I decided a few weeks ago to try and lighten things up with customers. I therefor exercised a little Vision.

Capital-‘V’ vision involves imagination. What does RI look like as a rockstar pizza delivery guy? Images come fast every time I ask myself. Rockstar-pizza-guy RI is fast. He runs to and from deliveries. He looks like this guy, Lukas Parker, but with a pizza shirt on.

 

 

The most reasonable vision I have of myself during these exercises in imagination is humor. My rockstar-self cracks jokes at the door that make people laugh and tips grow.

I have no natural proclivity to humor. I find it easy to laugh, but being humorous takes a spot of effort. But what is vision without a goal and some work? I decided on that day a few weeks ago that, sans orange hammer and copious amounts of body hair, I would try to be funny.

I drove down the road to my second delivery of that day began to plan. What jokes could I say? I would have maybe 10 seconds. Interactions are fast. I’m on a doorstep for up to a minute, tops. I went through the possibilities:

Slapstick? Nope.

Props? It’s their food. Nope. And I’m not cracking jokes about their children, as much as they beg the case.

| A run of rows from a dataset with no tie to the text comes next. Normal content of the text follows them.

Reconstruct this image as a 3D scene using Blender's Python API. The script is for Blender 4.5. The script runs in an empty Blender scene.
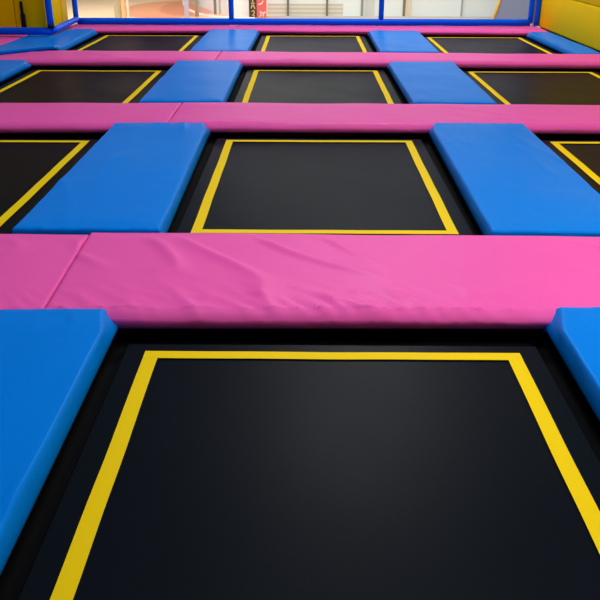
import bpy, bmesh, math, random
from mathutils import Vector, Matrix, noise

C = bpy.context.scene.collection
random.seed(4)

# ------------------------------------------------------------------ camera
f_px, pitch, yaw, roll = 800.0, 0.43083, -0.00668, -0.00268
cd = bpy.data.cameras.new('camera')
cd.sensor_width = 36.0
cd.sensor_fit = 'HORIZONTAL'
cd.lens = f_px / 600.0 * 36.0
cd.clip_end = 200
cam = bpy.data.objects.new('camera', cd)
C.objects.link(cam)
F = Vector((math.sin(yaw), math.cos(yaw), 0))
R = Vector((math.cos(yaw), -math.sin(yaw), 0))
Z = Vector((0, 0, 1))
fw = F * math.cos(pitch) - Z * math.sin(pitch)
up = F * math.sin(pitch) + Z * math.cos(pitch)
ax = R * math.cos(roll) - up * math.sin(roll)
ay = R * math.sin(roll) + up * math.cos(roll)
M = Matrix((ax, ay, -fw)).transposed().to_4x4()
M.translation = Vector((-0.10408, -2.72119, 1.4771))
cam.matrix_world = M
bpy.context.scene.camera = cam

# ------------------------------------------------------------------ world, lights, exposure
vs = bpy.context.scene.view_settings
vs.view_transform = 'Standard'
vs.look = 'None'
vs.gamma = 1
vs.use_curve_mapping = False
vs.exposure = 0.0

w = bpy.data.worlds.new('hall_air')
bpy.context.scene.world = w
w.use_nodes = True
w.node_tree.nodes['Background'].inputs[0].default_value = (0.60, 0.74, 1.0, 1)
w.node_tree.nodes['Background'].inputs[1].default_value = 0.15


def area(name, loc, sx, sy, power, color=(1, 1, 1), rot=(0, 0, 0)):
    l = bpy.data.lights.new(name, 'AREA')
    l.shape = 'RECTANGLE'
    l.size = sx
    l.size_y = sy
    l.energy = power
    l.color = color
    o = bpy.data.objects.new(name, l)
    o.location = loc
    o.rotation_euler = rot
    C.objects.link(o)
    return o


# hall lamps hung above the trampolines
area('hall_lamp', (2.9, -0.4, 3.4), 1.4, 1.0, 108, (1.0, 0.96, 0.90))
area('hall_lamp', (0.2, 1.8, 6.4), 3.0, 2.0, 180, (0.97, 0.98, 1.0))
area('hall_lamp', (0.9, 10.0, 6.6), 2.0, 2.4, 400, (1.0, 0.97, 0.97))

# shopping arcade lamps beyond the deck, turned towards the shopfronts
area('arcade_lamp', (1.5, 14.2, 4.6), 10.0, 1.2, 330, (0.88, 0.97, 1.0), (math.radians(52), 0, 0))
area('arcade_lamp', (-5.5, 17.5, 4.8), 4.5, 1.2, 560, (0.98, 0.97, 0.94), (math.radians(35), 0, 0))


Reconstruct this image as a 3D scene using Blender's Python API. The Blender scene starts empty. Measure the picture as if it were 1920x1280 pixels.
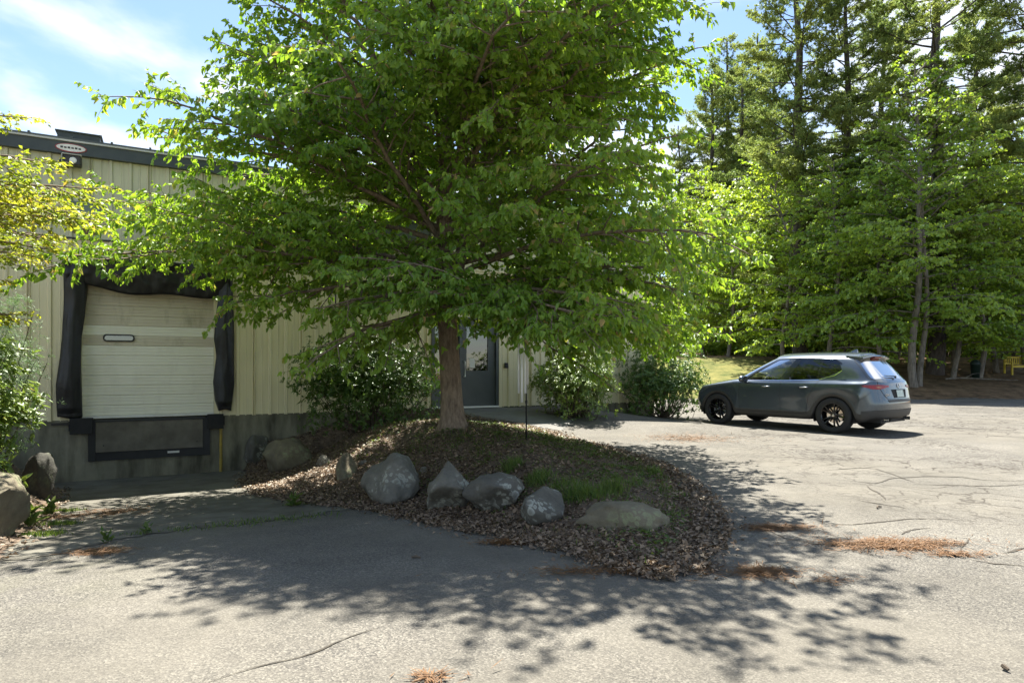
import bpy, math
import numpy as np
from mathutils import Vector, Matrix, noise
from mathutils.bvhtree import BVHTree

R = math.radians
rng = np.random.default_rng(11)
scene = bpy.context.scene
col = scene.collection

# ------------------------------------------------------------------ camera, sky, sun, exposure
CAMZ = 1.32
cam_data = bpy.data.cameras.new('camera')
cam_data.sensor_width = 36.0
cam_data.lens = 22.5
cam_data.shift_y = 50.0 / 1920.0
cam_data.clip_start = 0.05
cam_data.clip_end = 3000.0
cam = bpy.data.objects.new('camera', cam_data)
cam.location = (0, 0, CAMZ)
cam.rotation_euler = (R(90), 0, 0)
col.objects.link(cam)
scene.camera = cam

SUN_ELEV, SUN_ROT = R(63.0), R(-1.4)
world = bpy.data.worlds.new('World')
scene.world = world
world.use_nodes = True
wn, wl = world.node_tree.nodes, world.node_tree.links
wn.clear()
w_out = wn.new('ShaderNodeOutputWorld')
w_bg = wn.new('ShaderNodeBackground')
w_bg.inputs['Strength'].default_value = 0.067
sky = wn.new('ShaderNodeTexSky')
sky.sky_type = 'NISHITA'
sky.sun_disc = False
sky.sun_elevation = SUN_ELEV
sky.sun_rotation = SUN_ROT
sky.altitude = 100
sky.air_density = 1.0
sky.dust_density = 0.3
sky.ozone_density = 2.0
tc = wn.new('ShaderNodeTexCoord')
sep = wn.new('ShaderNodeSeparateXYZ')
wl.new(tc.outputs['Generated'], sep.inputs[0])
zden = wn.new('ShaderNodeMath'); zden.operation = 'MAXIMUM'; zden.inputs[1].default_value = 0.0
wl.new(sep.outputs['Z'], zden.inputs[0])
zadd = wn.new('ShaderNodeMath'); zadd.operation = 'ADD'; zadd.inputs[1].default_value = 0.16
wl.new(zden.outputs[0], zadd.inputs[0])
vdiv = wn.new('ShaderNodeVectorMath'); vdiv.operation = 'DIVIDE'
zc = wn.new('ShaderNodeCombineXYZ')
for k in range(3):
    wl.new(zadd.outputs[0], zc.inputs[k])
wl.new(tc.outputs['Generated'], vdiv.inputs[0]); wl.new(zc.outputs[0], vdiv.inputs[1])
cmap = wn.new('ShaderNodeMapping'); cmap.inputs['Location'].default_value = (1.35, 0.2, 0.0)
wl.new(vdiv.outputs[0], cmap.inputs['Vector'])
cn = wn.new('ShaderNodeTexNoise'); cn.inputs['Scale'].default_value = 1.5; cn.inputs['Detail'].default_value = 7
cn.inputs['Roughness'].default_value = 0.52; cn.inputs['Distortion'].default_value = 0.15
wl.new(cmap.outputs[0], cn.inputs['Vector'])
cr = wn.new('ShaderNodeMapRange'); cr.inputs['From Min'].default_value = 0.44; cr.inputs['From Max'].default_value = 0.66
cr.interpolation_type = 'SMOOTHSTEP'
wl.new(cn.outputs['Fac'], cr.inputs['Value'])
cmix = wn.new('ShaderNodeMix'); cmix.data_type = 'RGBA'
wl.new(cr.outputs['Result'], cmix.inputs['Factor'])
wl.new(sky.outputs[0], cmix.inputs['A'])
cmix.inputs['B'].default_value = (5.6, 5.75, 6.0, 1)
wl.new(cmix.outputs['Result'], w_bg.inputs['Color'])
wl.new(w_bg.outputs[0], w_out.inputs[0])

sun_data = bpy.data.lights.new('sun', 'SUN')
sun_data.energy = 5.0
sun_data.angle = R(0.53)
sun_data.color = (1.0, 0.955, 0.88)
sun = bpy.data.objects.new('sun', sun_data)
sdir = Vector((0.0125, -0.51, -1.0)).normalized()
sun.rotation_euler = sdir.to_track_quat('-Z', 'Y').to_euler()
sun.location = (0, 20, 40)
col.objects.link(sun)

scene.view_settings.view_transform = 'Standard'
scene.view_settings.look = 'None'
scene.view_settings.gamma = 1.0
scene.view_settings.use_curve_mapping = False
scene.view_settings.exposure = 1.87
scene.render.engine = 'CYCLES'
scene.cycles.max_bounces = 7
scene.cycles.diffuse_bounces = 4
scene.cycles.glossy_bounces = 3
scene.cycles.transmission_bounces = 6
scene.cycles.transparent_max_bounces = 6
scene.cycles.use_denoising = True


# ------------------------------------------------------------------ helpers
def tag(o, label=None, cat=None, group=None, kind=None):
    if label: o['label'] = label
    if cat: o['category'] = cat
    if group: o['group'] = group
    if kind: o['kind'] = kind
    return o


def empty(name, loc=(0, 0, 0), rz=0.0):
    o = bpy.data.objects.new(name, None)
    o.empty_display_size = 0.2
    o.location = loc
    o.rotation_euler = (0, 0, rz)
    col.objects.link(o)
    return o


def link(name, me, mats=None, parent=None, loc=None, rot=None, smooth=False):
    o = bpy.data.objects.new(name, me)
    if mats is not None and len(me.materials) == 0:
        for m in (mats if isinstance(mats, (list, tuple)) else [mats]):
            me.materials.append(m)
    if loc is not None: o.location = loc
    if rot is not None: o.rotation_euler = rot
    col.objects.link(o)
    if parent is not None: o.parent = parent
    if smooth: me.polygons.foreach_set('use_smooth', [True] * len(me.polygons))
    return o


def raw_mesh(name, V, F, rnd=None, smooth=False):
    """V (N,3) array, F (M,k) int array of equal-sized faces; optional per-face random value"""
    V = np.asarray(V, np.float32); F = np.asarray(F, np.int32)
    me = bpy.data.meshes.new(name)
    k = F.shape[1]; m = F.shape[0]
    me.vertices.add(len(V)); me.vertices.foreach_set('co', V.ravel())
    me.loops.add(m * k); me.loops.foreach_set('vertex_index', F.ravel())
    me.polygons.add(m)
    me.polygons.foreach_set('loop_start', np.arange(0, m * k, k, dtype=np.int32))
    if smooth: me.polygons.foreach_set('use_smooth', np.ones(m, dtype=bool))
    if rnd is not None:
        a = me.attributes.new('rnd', 'FLOAT', 'FACE')
        a.data.foreach_set('value', np.asarray(rnd, np.float32))
    me.update(calc_edges=True)
    return me


class MB:
    """collects polygons of one mesh"""
    def __init__(s): s.v = []; s.f = []; s.mi = []; s.cur = 0
    def add(s, vs, fs):
        b = len(s.v); s.v += [tuple(v) for v in vs]
        s.f += [tuple(b + i for i in f) for f in fs]; s.mi += [s.cur] * len(fs)
    def box(s, x0, x1, y0, y1, z0, z1):
        if x0 > x1: x0, x1 = x1, x0
        if y0 > y1: y0, y1 = y1, y0
        if z0 > z1: z0, z1 = z1, z0
        s.add([(x0, y0, z0), (x1, y0, z0), (x1, y1, z0), (x0, y1, z0), (x0, y0, z1), (x1, y0, z1), (x1, y1, z1), (x0, y1, z1)],
              [(0, 3, 2, 1), (4, 5, 6, 7), (0, 1, 5, 4), (1, 2, 6, 5), (2, 3, 7, 6), (3, 0, 4, 7)])
    def tube(s, pts, rad, k=8, cap=True):
        pts = np.asarray(pts, float); n = len(pts)
        rad = np.full(n, rad) if np.isscalar(rad) else np.asarray(rad)
        V, F = tube_arrays(pts, rad, k)
        fs = [tuple(f) for f in F]
        if cap: fs += [tuple(range(k))[::-1], tuple(range((n - 1) * k, n * k))]
        s.add(V, fs)
    def lathe(s, prof, k=24, axis='z', c=(0, 0, 0), closed=False):
        """prof: list of (radius, height)"""
        vs = []; n = len(prof)
        for r, h in prof:
            for i in range(k):
                a = 2 * math.pi * i / k
                p = (r * math.cos(a), r * math.sin(a), h)
                if axis == 'y': p = (p[0], h, p[1])
                if axis == 'x': p = (h, p[0], p[1])
                vs.append((p[0] + c[0], p[1] + c[1], p[2] + c[2]))
        fs = []
        for j in range(n if closed else n - 1):
            j2 = (j + 1) % n
            for i in range(k):
                fs.append((j * k + i, j * k + (i + 1) % k, j2 * k + (i + 1) % k, j2 * k + i))
        s.add(vs, fs)
    def prism(s, poly, y0, y1, plane='xz'):
        n = len(poly)
        def P(p, d):
            return (p[0], d, p[1]) if plane == 'xz' else ((p[0], p[1], d) if plane == 'xy' else (d, p[0], p[1]))
        s.add([P(p, y0) for p in poly] + [P(p, y1) for p in poly],
              [tuple(range(n)), tuple(range(2 * n - 1, n - 1, -1))] + [(i, n + i, n + (i + 1) % n, (i + 1) % n) for i in range(n)])
    def mesh(s, name, smooth=False, bevel=0.0):
        me = bpy.data.meshes.new(name); me.from_pydata(s.v, [], s.f)
        if any(s.mi): me.polygons.foreach_set('material_index', s.mi)
        import bmesh
        bm = bmesh.new(); bm.from_mesh(me)
        bmesh.ops.recalc_face_normals(bm, faces=bm.faces[:])
        if bevel > 0:
            es = [e for e in bm.edges if len(e.link_faces) == 2 and e.calc_face_angle(0) > 0.6]
            bmesh.ops.bevel(bm, geom=es, offset=bevel, segments=2, profile=0.6, affect='EDGES', clamp_overlap=True)
        bm.to_mesh(me); bm.free()
        if smooth: me.polygons.foreach_set('use_smooth', [True] * len(me.polygons))
        return me
    def build(s, name, mats, parent=None, smooth=False, bevel=0.0, loc=None, rot=None):
        return link(name, s.mesh(name, smooth, bevel), mats, parent, loc, rot)


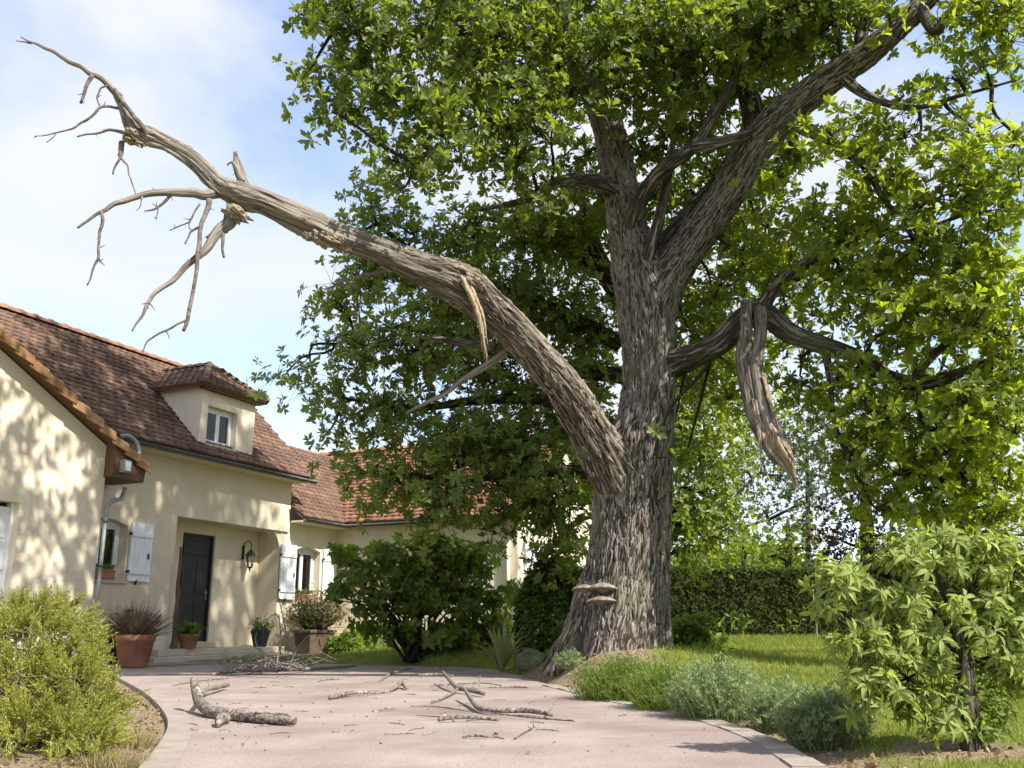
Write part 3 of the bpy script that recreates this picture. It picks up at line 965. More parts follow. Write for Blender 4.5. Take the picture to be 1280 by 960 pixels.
# gable end of the main block above the link roof
panel('gable_wall', [(0.78, 2.9), (4.7, 2.9), (4.7, 3.9), (2.62, 6.25), (0.78, 4.4)], [], 3.95, 4.15, STUCCO, house, 'y')
def gutter(a, b, parent, r=0.065):
    a, b = np.array(a, float), np.array(b, float)
    e = (b - a) / np.linalg.norm(b - a)
    side = np.cross(e, (0, 0, 1))
    V = []
    ts = np.linspace(math.pi, 2 * math.pi, 9)
    for p in (a, b):
        for rr in (r, r - 0.006):
            for t_ in ts:
                V.append(p + side * rr * math.cos(t_) + np.array([0, 0, rr * math.sin(t_)]))
    k = 9
    Fs = [(i, i + 1, 2 * k + i + 1, 2 * k + i) for i in range(k - 1)] + [(k + i + 1, k + i, 3 * k + i, 3 * k + i + 1) for i in range(k - 1)]
    Fs += [(0, 2 * k, 3 * k, k), (k - 1, 2 * k - 1, 4 * k - 1, 3 * k - 1), tuple(range(k)), tuple(2 * k + i for i in range(k))[::-1]]
    o = MB().add(V, Fs).build('gutter', ZINC, parent, True)
    bead = MB().tube([a + side * -r, b + side * -r], 0.011, 6).build('gutter_bead', ZINC, o, True)
    return o
gutter((-1.4, 0.07, 3.905), (4.46, 0.07, 3.905), house)
MB().box(-1.8, 4.18, 0.14, 0.498, 3.835, 3.875).build('soffit', STUCCO2, house)
# link roof and wing roof
E1 = np.array([0.16, 3.07]); R1 = np.array([2.62, 5.3])
rl1 = np.linalg.norm(R1 - E1)
up1 = np.array([0, *(R1 - E1) / rl1])
lroof = slab('roof', [(4.17, *E1), (9.4, *E1), (9.4, *R1), (4.17, *R1)], 0.05, TILE, house)
EW = np.array([5.83, 3.07]); RW = np.array([9.1, 5.46])
rlw = np.linalg.norm(RW - EW)
upw = np.array([(RW - EW)[0], 0, (RW - EW)[1]]) / rlw
def link_keep(p):     # only where it lies above the wing roof
    zw = EW[1] + (p[0] - EW[0]) * (RW - EW)[1] / (RW - EW)[0]
    return p[2] > zw - 0.08
def wing_keep(p):
    if p[1] < 0.1: return True
    zl = E1[1] + (p[1] - E1[0]) * (R1 - E1)[1] / (R1 - E1)[0]
    return p[2] > zl - 0.08 or p[1] > 2.7
tile_field('roof_tiles', (4.17, *E1), (1, 0, 0), up1, 20, 28, 0.18, rl1 / 20, TILE, lroof, link_keep)
wroof = slab('roof', [(EW[0], 6.0, EW[1]), (EW[0], -4.6, EW[1]), (RW[0], -4.6, RW[1]), (RW[0], 6.0, RW[1])], 0.1, WOODB, house)
slab('roof', [(2 * RW[0] - EW[0], -4.6, EW[1]), (2 * RW[0] - EW[0], 6.0, EW[1]), (RW[0], 6.0, RW[1] - .002), (RW[0], -4.6, RW[1] - .002)], 0.1, TILE2, house)
tile_field('roof_tiles', (EW[0], 6.0, EW[1]), (0, -1, 0), upw, 22, int(10.6 / 0.2), 0.2, rlw / 22, TILE2, wroof, wing_keep)
ridge_caps((RW[0], 6.0, RW[1] + .06), (RW[0], -4.6, RW[1] + .06), wroof, TILE2)
gutter((4.2, 0.10, 3.03), (5.80, 0.10, 3.03), house)
gutter((5.77, 0.12, 3.03), (5.77, -4.65, 3.03), house)
MB().box(4.18, 6.1, 0.17, 0.548, 2.95, 2.99).build('soffit', STUCCO2, house)
WX = 6.12
panel('wing_wall', [(0.9, -.1), (-4.31, -.1), (-4.31, 3.02), (0.9, 3.02)], [[(-2.35, 1.15), (-3.1, 1.15), (-3.1, 2.35), (-2.35, 2.35)]], WX, WX + 0.28, STUCCO2, house, 'y')
panel('wing_wall', [(WX + .282, -.1), (12.1, -.1), (12.1, 3.0), (RW[0], 5.36), (WX + .282, 3.0)], [], -4.31, -4.05, STUCCO2, house)
# wing window and its shutters, corner downpipe
wf = MB()
for a, b, c, d in ((-3.1, -3.04, 1.15, 2.35), (-2.41, -2.35, 1.15, 2.35), (-3.04, -2.41, 1.15, 1.21), (-3.04, -2.41, 2.29, 2.35), (-2.75, -2.70, 1.21, 2.29)):
    wf.box(WX + .16, WX + .22, a + .001, b - .001, c + .001, d - .001)
ww = wf.build('window', WHITE, house)
MB().box(WX + .18, WX + .19, -3.04, -2.41, 1.21, 2.29).build('pane', GLASS, ww)
MB().box(WX + .8, WX + .82, -3.4, -2.1, .9, 2.6).build('room_wall', DARK, ww)
shutter(-3.72, -3.13, 1.12, 2.38, WX - 0.045, house, 'y')
shutter(-2.32, -1.75, 1.12, 2.38, WX - 0.045, house, 'y')
MB().tube([(WX - .06, -4.1, 3.0), (WX - .06, -4.1, .1)], 0.045, 10).build('downpipe', STUCCO2, house, True)
MB().box(6.5, 7.4, -4.345, -4.312, 0.2, 2.5).build('side_door', WHITE, house, bevel=.01)
# left downpipe with its swan neck, and the pale spout from the main gutter
MB().tube(spline([(-1.20, 0.0, 3.02), (-1.22, 0.0, 2.93), (-1.34, -.06, 2.80), (-1.60, -.15, 2.72), (-1.70, -.155, 2.60), (-1.71, -.155, 2.45)], 0.04), 0.036, 10).tube([(-1.71, -.155, 2.46), (-1.71, -.155, 0.02)], 0.034, 10).build('downpipe', ZINCL, house, True)
for z in (0.6, 1.6, 2.35):
    MB().tube([(-1.71, -.155, z), (-1.71, -.155, z + .03)], 0.041, 10).build('pipe_bracket', ZINC, house, True)
MB().tube(spline([(-1.42, 0.02, 3.90), (-1.28, -0.06, 3.92), (-1.18, -0.15, 3.80), (-1.16, -0.2, 3.62), (-1.22, -0.22, 3.5)], 0.04), 0.042, 10).build('spout', ZINCL, house, True)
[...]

Anti-jokes? Maybe. I’m still chewing on this one.

Nay. All three presented too much difficulty. I thought and thought. There was nothing I could do. I realized that if I told any pizza jokes, they would just be too cheesy.

Tee hee.

Yep, I just did that. But I did it then, too. I had told myself a joke. It dawned on my after the fact. It was a Eureka moment. I had it!

Here’s how I executed it, and the subsequent results:

*knock knock*

C: “Oh hi, pizza guy!”

RI: “Hi!”

*start money exchange*

RI: “Sorry, I usually have at least a few pizza jokes, but they’re all pretty cheesy.”

I was very scientific about this. I tried it four whole times. It was the same thing. Every time. I got the same reaction. Every time.

Nada. Nothing.

That’s right. I got no reaction. Not a twitch. Not a groan. Not even threats! No feedback whatsoever.

I talked to Monk about it a few days later.

“Monk,” I said, “I was trying to be funny with my customers by telling jokes at their door.”

“Yeah, how did it go?”

I recounted to him the setup, the delivery, and the reaction.

“Yeah,” he said. His face stoic.

“Nothing?” I said.

“As a comedian, I would never laugh at that joke. Ever.” he said. Then he chucked me on the shoulder. “You probably just need to work on your routine.”

Yeah. I wonder what would be easier: working on my routine, or buying an orange hammer and doing crossfit.